**Work to do:** Copy the full set of lines exactly as given.
= = = =
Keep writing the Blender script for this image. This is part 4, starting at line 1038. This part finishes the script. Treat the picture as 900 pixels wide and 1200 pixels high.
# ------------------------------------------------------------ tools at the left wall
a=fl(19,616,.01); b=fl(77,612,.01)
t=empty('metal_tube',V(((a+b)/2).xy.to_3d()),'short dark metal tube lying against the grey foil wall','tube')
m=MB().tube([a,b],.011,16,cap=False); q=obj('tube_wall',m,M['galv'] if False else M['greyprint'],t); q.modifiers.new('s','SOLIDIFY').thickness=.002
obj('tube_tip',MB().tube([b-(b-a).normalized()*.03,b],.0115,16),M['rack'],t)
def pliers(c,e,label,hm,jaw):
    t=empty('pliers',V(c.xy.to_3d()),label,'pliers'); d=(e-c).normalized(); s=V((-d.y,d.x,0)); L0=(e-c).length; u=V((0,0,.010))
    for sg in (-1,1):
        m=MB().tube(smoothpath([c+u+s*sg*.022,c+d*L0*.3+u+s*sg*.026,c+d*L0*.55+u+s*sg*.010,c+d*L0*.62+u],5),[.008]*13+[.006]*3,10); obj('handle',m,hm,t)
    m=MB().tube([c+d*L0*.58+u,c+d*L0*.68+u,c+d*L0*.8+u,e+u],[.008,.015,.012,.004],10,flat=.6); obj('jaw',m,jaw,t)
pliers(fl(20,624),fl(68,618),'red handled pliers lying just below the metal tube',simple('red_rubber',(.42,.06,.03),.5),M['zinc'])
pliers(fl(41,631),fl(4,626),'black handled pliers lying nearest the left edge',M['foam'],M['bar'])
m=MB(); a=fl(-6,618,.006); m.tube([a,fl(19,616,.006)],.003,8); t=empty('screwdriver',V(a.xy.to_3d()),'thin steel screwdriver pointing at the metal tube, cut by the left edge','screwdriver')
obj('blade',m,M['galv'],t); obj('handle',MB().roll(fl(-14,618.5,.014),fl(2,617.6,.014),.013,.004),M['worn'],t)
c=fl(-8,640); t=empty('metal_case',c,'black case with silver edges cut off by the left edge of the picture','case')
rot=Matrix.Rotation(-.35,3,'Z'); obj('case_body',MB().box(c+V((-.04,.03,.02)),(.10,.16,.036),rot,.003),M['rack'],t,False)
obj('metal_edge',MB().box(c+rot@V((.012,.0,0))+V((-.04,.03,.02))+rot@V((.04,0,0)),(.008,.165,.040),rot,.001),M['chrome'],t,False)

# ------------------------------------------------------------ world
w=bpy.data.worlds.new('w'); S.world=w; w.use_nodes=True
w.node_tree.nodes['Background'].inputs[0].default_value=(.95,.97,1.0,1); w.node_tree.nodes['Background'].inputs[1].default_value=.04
= = = =
**Output of the task:**
Keep writing the Blender script for this image. This is part 4, starting at line 1038. This part finishes the script. Treat the picture as 900 pixels wide and 1200 pixels high.
# ------------------------------------------------------------ tools at the left wall
a=fl(19,616,.01); b=fl(77,612,.01)
t=empty('metal_tube',V(((a+b)/2).xy.to_3d()),'short dark metal tube lying against the grey foil wall','tube')
m=MB().tube([a,b],.011,16,cap=False); q=obj('tube_wall',m,M['galv'] if False else M['greyprint'],t); q.modifiers.new('s','SOLIDIFY').thickness=.002
obj('tube_tip',MB().tube([b-(b-a).normalized()*.03,b],.0115,16),M['rack'],t)
def pliers(c,e,label,hm,jaw):
    t=empty('pliers',V(c.xy.to_3d()),label,'pliers'); d=(e-c).normalized(); s=V((-d.y,d.x,0)); L0=(e-c).length; u=V((0,0,.010))
    for sg in (-1,1):
        m=MB().tube(smoothpath([c+u+s*sg*.022,c+d*L0*.3+u+s*sg*.026,c+d*L0*.55+u+s*sg*.010,c+d*L0*.62+u],5),[.008]*13+[.006]*3,10); obj('handle',m,hm,t)
    m=MB().tube([c+d*L0*.58+u,c+d*L0*.68+u,c+d*L0*.8+u,e+u],[.008,.015,.012,.004],10,flat=.6); obj('jaw',m,jaw,t)
pliers(fl(20,624),fl(68,618),'red handled pliers lying just below the metal tube',simple('red_rubber',(.42,.06,.03),.5),M['zinc'])
pliers(fl(41,631),fl(4,626),'black handled pliers lying nearest the left edge',M['foam'],M['bar'])
m=MB(); a=fl(-6,618,.006); m.tube([a,fl(19,616,.006)],.003,8); t=empty('screwdriver',V(a.xy.to_3d()),'thin steel screwdriver pointing at the metal tube, cut by the left edge','screwdriver')
obj('blade',m,M['galv'],t); obj('handle',MB().roll(fl(-14,618.5,.014),fl(2,617.6,.014),.013,.004),M['worn'],t)
c=fl(-8,640); t=empty('metal_case',c,'black case with silver edges cut off by the left edge of the picture','case')
rot=Matrix.Rotation(-.35,3,'Z'); obj('case_body',MB().box(c+V((-.04,.03,.02)),(.10,.16,.036),rot,.003),M['rack'],t,False)
obj('metal_edge',MB().box(c+rot@V((.012,.0,0))+V((-.04,.03,.02))+rot@V((.04,0,0)),(.008,.165,.040),rot,.001),M['chrome'],t,False)

# ------------------------------------------------------------ world
w=bpy.data.worlds.new('w'); S.world=w; w.use_nodes=True
w.node_tree.nodes['Background'].inputs[0].default_value=(.95,.97,1.0,1); w.node_tree.nodes['Background'].inputs[1].default_value=.04